The windmills in the Weichsel river delta near Gdansk were especially built by Dutch Mennonite colonists and their offspring. They settled in the flood prone marshland to eek out a living on the land where they built dikes and other drainage works. It is thought that about 200 windmill helped drain excess water. The Mennonites also may have constructed as many as 100 grain mills. Only a small number remain and most have been neglected for decades.
Through an international windmill society Marek Opitz got in touch with Dutch member Mark Zaal, who works for the Province of North Holland. The province already had an exchange program with the Gdansk area so the request for assistance with the preservation of the windmills should not surprise anyone.
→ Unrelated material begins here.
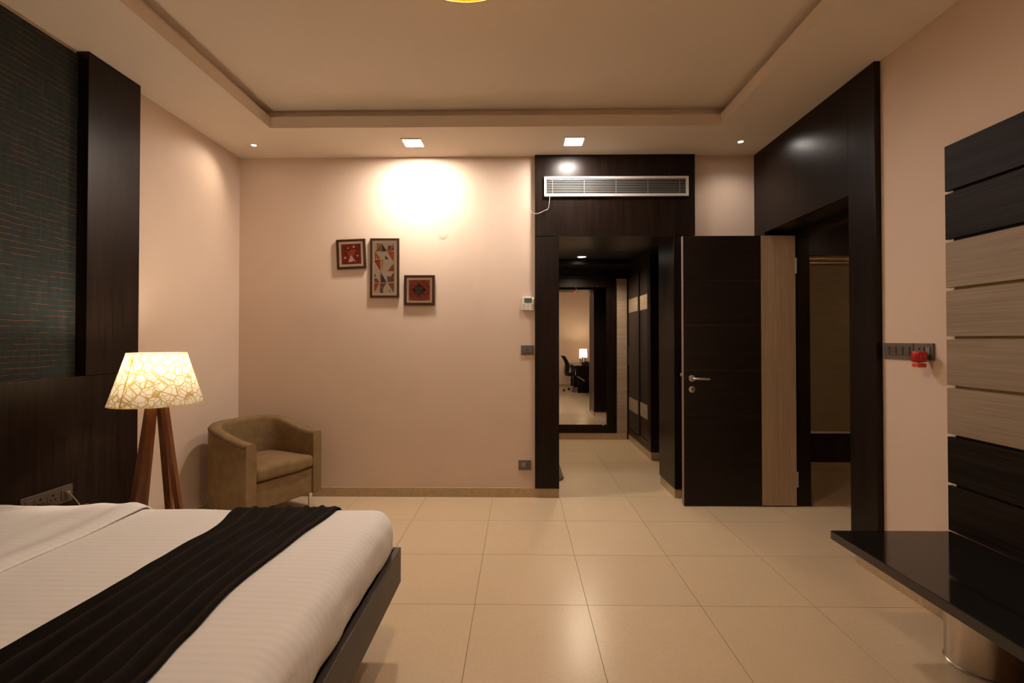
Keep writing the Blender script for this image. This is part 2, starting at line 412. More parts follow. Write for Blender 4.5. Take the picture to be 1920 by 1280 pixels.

The province’s archeologist Gerald Alden asked windmill restoration expert and author Nico Jurgens for advice.
Jurgens meanwhile is doing some research on the windmill history in the Weichsel Delta which he reports may involve as many as 300 windmills of which the large majority has been gone long ago. Jurgens still has hope that it may be possible to identify the sites where the windmills once earned their keep. Historical charts and maps and topographical drawings may indicate where these structures were built. A drawing which shows the 1835 scenery around the village of Tiegenhof, for example, shows two windmills in the distance, both drainage mills.
Reminders
In addition to the windmill ruins, some cemeteries are silent reminders of the area’s once vibrant Mennonite community. The area no long has any one who is familiar with the windmill culture, making it a challenge because restoration also demands that restorers know what materials to use, parts to make and install, and eventually to operate the finished structure.
Jurgens who has been involved with a similar project in the former Eastern Germany, remains hopeful that the Gdansk area at a certain point will have operational windmills again. But it will be a test of endurance to restore the buildings and to revive a culture that goes with it.